Written by Anish Bhatt

Using IEEE-DCBx with open-lldp

A short guide

This post assumes that you already have open-lldp installed, and are using a network driver that supports IEEE-DCBx (cxgb4, ixgbe or mlx4). Please note that at the time of writing bnx2x & qlcnic only seemed to support DCBx CEE.

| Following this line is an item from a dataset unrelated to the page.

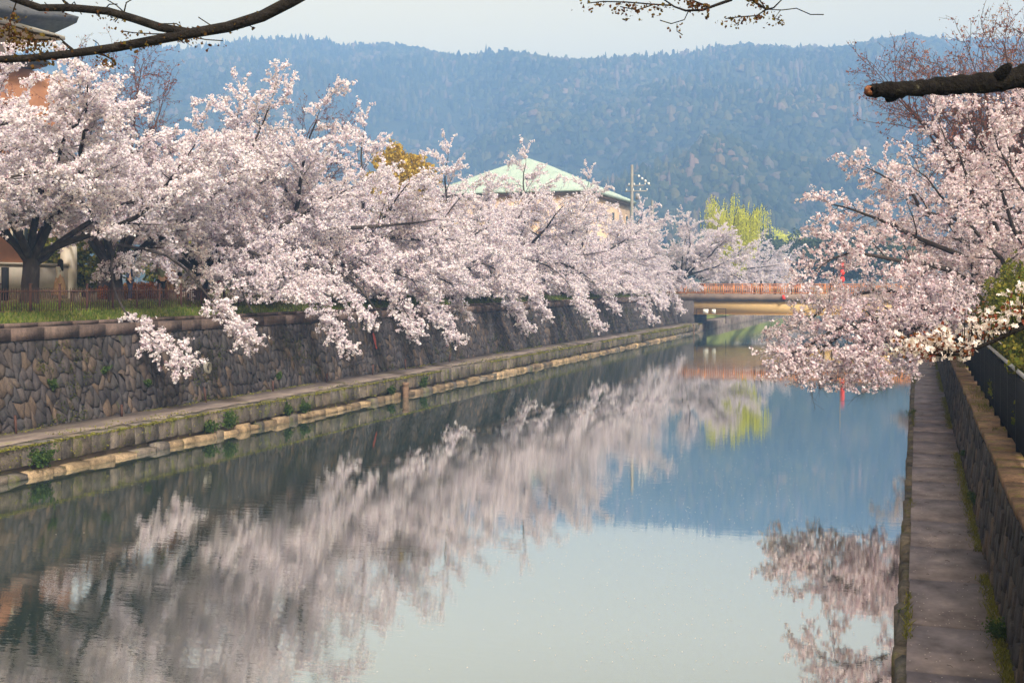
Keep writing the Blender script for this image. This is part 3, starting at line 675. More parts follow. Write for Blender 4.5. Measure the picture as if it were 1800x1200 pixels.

I recommend resetting the lldpad configuration before you enable IEEE. Skip down to the dcbtool step if you wish to skip this. First, stop the lldpad service via
# service stop lldpad
or # /etc/init.d/lldpad stop
Next, clear out the old configuration by deleting or backing up
/var/lib/lldpad/lldpad.conf
Then, restart lldpad via
# service stop start or # /etc/init.d/lldpad start
Enable DCBx on the interface of your choice, replacing ethX with the applicable interface name

# dcbtool sc ethX dcb on

Enable PFC, ETS & APP TLVs as follows

# lldptool -T -i ethX -V ETS-CFG -c enableTX=yes

# lldptool -T -i ethX -V ETS-REC -c enableTX=yes

# lldptool -T -i ethX -V PFC -c enableTX=yes

# lldptool -T -i ethX -V APP -c enableTX=yes

# lldptool -T -i ethX -V IEEE-DCBX mode=reset

# lldptool -t -i ethX -V IEEE-DCBX -c mode

If you did not get any errors, you should see the last command return mode=auto. This basically indicates that lldpad will try and negotiate IEEE-DCBx first, falling back to CEE DCBx.
Finally, restart lldpad to store this configuration via
# service lldpad restart
or # /etc/init.d/lldpad restart.

You can verify negotiation by running lldpad in the foreground and making it print debug messages using # lldpad -V 10. Actual configuration is explained in further detail on the dcbtool and lldptool man pages.